Egypt has widened its food rationing system for the first time in two decades while Pakistan has reintroduced a ration card system that was abandoned in the mid-1980s. Countries such as China and Russia are imposing price controls while others, such as Argentina and Vietnam, are enforcing foreign sales taxes or export bans.
The WFP’s warning came just hours after Richard Branson launched another bio-fuelled stunt to publicise his continuing campaign for a greener, cleaner, and altogether kinder capitalism. And the connection between these two events?
There are many factors contributing to rising food prices – strong demand from rapidly developing countries like China and India; the sharply increased price of oil for agriculture, shipping and fertiliser production, a rising global population; more frequent floods and droughts caused by climate change. But the biggest impact comes from the shift to biofuels.
In the space of a few years, the US has diverted about 40m tonnes of maize to produce bioethanol – about 4% of global production of coarse grains. That rapid growth is largely the result of government subsidies as the fading global power struggles to reduce its dependence on carbon-based oil imported from the Middle East.
A report from the Nature Conservancy and the University of Minnesota has raised serious questions over how biofuels are grown. Converting rainforests, peatlands, savannahs or grasslands to grow fuel crops releases CO2, in some cases a staggering 420 times more CO2 than from burning fossil fuel, the report says. Using fertiliser on biofuel crops will emit enough nitrous oxide (more than 296 times more powerful heat trapping gas than CO2) to wipe out all the carbon savings biofuels produce, say other sources. Biofuel crops could also put an unbearable strain on the global water supply, say Swedish researchers.

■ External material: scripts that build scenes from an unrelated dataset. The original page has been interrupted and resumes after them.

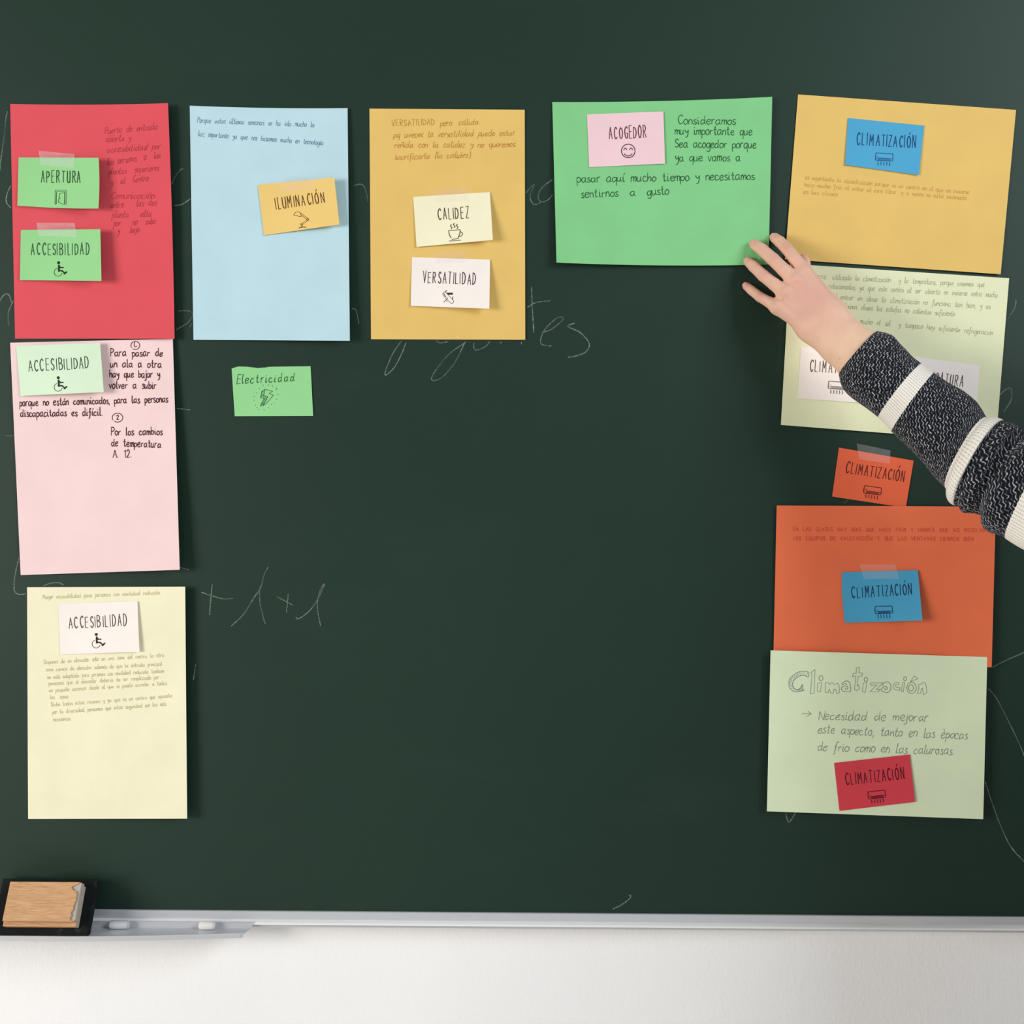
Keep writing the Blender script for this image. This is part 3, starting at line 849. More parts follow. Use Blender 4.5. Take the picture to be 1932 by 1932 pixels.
# ------------------------------------------------------------------ chalk marks on the board
m_chalk, nt, bs, out = nodes('chalk_line')
tr = nt.nodes.new('ShaderNodeBsdfTransparent')
mx = nt.nodes.new('ShaderNodeMixShader')
bs.inputs['Base Color'].default_value = lin((205, 214, 205)) + (1,)
bs.inputs['Roughness'].default_value = 0.95
v = coords(nt)
fine = ramp(nt, noise(nt, v, 1500, 2, .7), 0.42, 0.64, 0.0, 0.8)
big = ramp(nt, noise(nt, v, 14, 3, .6), 0.36, 0.62, 0.2, 1.0)
nt.links.new(M2(nt, 'MULTIPLY', fine, big), mx.inputs[0])
nt.links.new(tr.outputs[0], mx.inputs[1]); nt.links.new(bs.outputs[0], mx.inputs[2])
nt.links.new(mx.outputs[0], out.inputs[0])
pen = Pen(lambda x, y: 0 * x, 0.00012)
CH = [((640, 280, .2174), ['125,325 180,310 215,330 240,400 247,465', '110,1393 140,1395 158,1450 170,1525', '1620,385 1690,315 1655,420 1690,485 1750,470',
                           '1850,270 1760,340 1725,420 1760,465 1820,440 1850,400']),
      ((660, 480, .2588), ['1325,235 1330,380 1342,570', '1295,385 1360,350 1460,338', '1400,570 1470,545 1550,480 1545,455 1500,470 1420,550 1390,630 1410,660 1470,668',
                           '1640,500 1590,525 1680,570 1745,650 1720,710 1650,740 1590,750', '375,632 310,730 255,875 320,830 380,720 410,640',
                           '845,640 720,730 610,870 605,920 680,890 770,780 835,650', '635,630 660,645 720,635', '905,645 905,685 930,697 990,670 1020,635', '1095,645 1110,640', '1250,640 1252,655']),
      ((380, 1050, .20704), ['605,98 570,170 540,280 470,390 380,530 270,635', '530,290 535,430 580,615', '98,250 85,390 75,530', '0,325 100,360 200,385 290,382',
                             '690,368 830,442', '792,340 775,510', '860,555 890,565 980,500 1060,390 1120,255 1090,290 1062,390 1060,500 1085,630']),
      ((0, 540, .0621), ['0,450 50,350 130,255 220,235 275,275 320,380 340,480', '400,440 330,600 265,750 250,900 250,1060 270,1180']),
      ((0, 1000, .0776), ['470,650 410,880 360,1130 340,1330 355,1490 430,1555 520,1565 620,1550', '1055,1355 1200,1300 1330,1280 1440,1285 1545,1330']),
      ((310, 300, .176), ['80,270 110,200 160,130 200,105 165,115', '110,500 180,490 240,455 280,425', '150,1630 220,1625 290,1640 300,1680 250,1755 130,1830', '295,1760 275,1800']),
      ((320, 740, .29), ['50,105 130,115', '70,1140 125,1155', '170,1770 155,1870']),
      ((0, 180, .18634), ['75,160 60,230 40,430 10,640 -2,760', '110,910 70,1000 65,1080 110,1140']),
      ((0, 820, .1), ['100,20 180,25 260,15']),
      ((1850, 680, .0621), ['600,1040 720,920 880,835 950,920 950,1080 890,1280 790,1440 700,1570']),
      ((1440, 930, .25466), ['1700,1290 1800,1240 1960,1170', '600,75 640,40']),
      ((1440, 1220, .25466), ['1665,310 1720,370 1780,480 1850,620 1910,750 1960,870', '1645,1000 1690,1140 1760,1330 1840,1490 1960,1620', '165,1232 190,1300 240,1230']),
      ((1460, 500, .2443), ['1870,270 1860,330 1800,430']),
      ((900, 1600, .2588), ['1110,340 1120,360 1060,410 990,445'])]
rng = random.Random(4)
for (ox, oy, k), ss in CH:
    for s in ss:
        pen = Pen(lambda x, y: 0 * x, 0.00012)
        pen.stroke(smooth(pts(s, ox, oy, k), 12), 1.9, vary=.35, rng=rng)
        pen.build('chalk_mark', m_chalk, board)

# ------------------------------------------------------------------ chalk tray
XE = float(U(476, 1745, 0.011)[0])
zb = float(U(300, 1749.5, 0.011)[2])
DEP = 0.038
def bend(x, i, h, z):
    t = max(0.0, (x - (XE - 0.23)) / 0.23)
    if i in (3, 4, 5, 6, 7, 8):
        h = h - 0.017 * t ** 1.6
        if t > .999: pass
    return h, z
f0 = 0.0108
prof = [(f0 - .0003, zb + .0078), (f0 + .0014, zb + .0078), (f0 + .0014, zb), (f0 + DEP - .0015, zb), (f0 + DEP - .0015, zb + .0018), (f0 + DEP, zb + .0018),
        (f0 + DEP, zb - .0045), (f0 + DEP - .0015, zb - .0045), (f0 + DEP - .0015, zb - .0015), (f0 - .0003, zb - .0015)]
xs = list(np.linspace(-1.0, XE - .24, 4)) + list(np.linspace(XE - .23, XE, 24))
def bend2(x, i, h, z):
    h, z = bend(x, i, h, z)
    return h, z
vv, ff = extrude_x(prof, xs, bend2)
vv = [(x - (0.008 * (-y - f0) / .022 if x > XE - .001 and -y > f0 + .003 else 0), y, z) for x, y, z in vv]
tray = link('chalk_tray', vv, ff, m_alu)
tag(tray, 'aluminium chalk tray under the lower left of the chalkboard', 'chalk tray')

# ------------------------------------------------------------------ chalk sticks
m_stick, nt, bs, out = nodes('white_chalk_stick')
v = coords(nt)
nt.links.new(mixc(nt, noise(nt, v, 150, 4), lin((224, 221, 218)), lin((240, 236, 232))), bs.inputs['Base Color'])
bs.inputs['Roughness'].default_value = 0.95
bump(nt, bs, noise(nt, v, 500, 3), .3, .0008)
m_stick2 = m_stick.copy(); m_stick2.name = 'dusty_grey_chalk_stick'
for n in m_stick2.node_tree.nodes:
    if n.type == 'MIX':
        n.inputs[6].default_value = lin((190, 193, 196)) + (1,); n.inputs[7].default_value = lin((206, 208, 210)) + (1,)
def stick(px0, px1, mat, label):
    r = 0.0054
    h = f0 + .0014 + r
    z = zb + r
    x0 = float(U(px0, 1745, h)[0]); x1 = float(U(px1, 1745, h)[0])
    prof = [(0, .62), (.0008, .85), (.0022, 1.0), (None, 1.0), (-.003, .97), (-.0012, .86), (0, .6)]
    xs_ = [x0 + a if (a is not None and i < 3) else ((x0 + x1) / 2 if a is None else x1 + a) for i, (a, s) in enumerate(prof)]
    v, f = [], []
    n = 24
    for X, (a, s) in zip(xs_, prof):
        for k in range(n):
            t = 2 * math.pi * k / n
            v.append((X, -h + r * s * math.cos(t), z + r * s * math.sin(t)))
    for j in range(len(prof) - 1):
        for k in range(n):
            f.append((j * n + k, j * n + (k + 1) % n, (j + 1) * n + (k + 1) % n, (j + 1) * n + k))
    f.append(tuple(range(n))[::-1]); f.append(tuple((len(prof) - 1) * n + k for k in range(n)))
    return tag(link('chalk_stick', v, f, mat, smooth=True), label, 'chalk', 'chalk sticks in the tray')
stick(206.5, 244.5, m_stick2, 'greyish chalk stub in the tray, nearer the eraser')
stick(375.8, 405.5, m_stick, 'short white chalk stub near the right end of the tray')

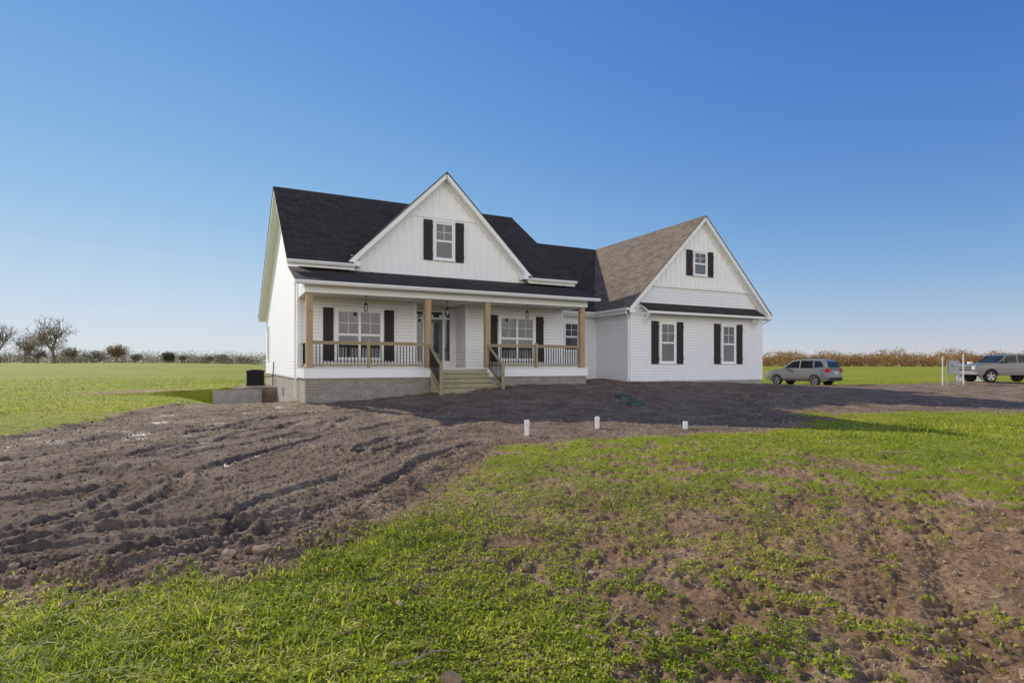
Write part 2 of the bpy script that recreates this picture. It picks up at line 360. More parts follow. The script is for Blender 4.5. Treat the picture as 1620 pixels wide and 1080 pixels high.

Far from providing a green alternative to fossil fuels, there is a danger that the struggle to sustain capitalist production through biofuels will trigger a vicious cycle of a food versus fuel competition over which will yield the most profit. This will lead to further food shortages, drive up food prices, and encourage even more farmers to choose to grow fuel over food crops to meet the increasing demand - and clear more land in the process. The choice is becoming simpler: either starvation on a global scale or the transformation of economic and political systems, transferring the power over life and death away from greedy corporations and into the hands of the majority who have real needs.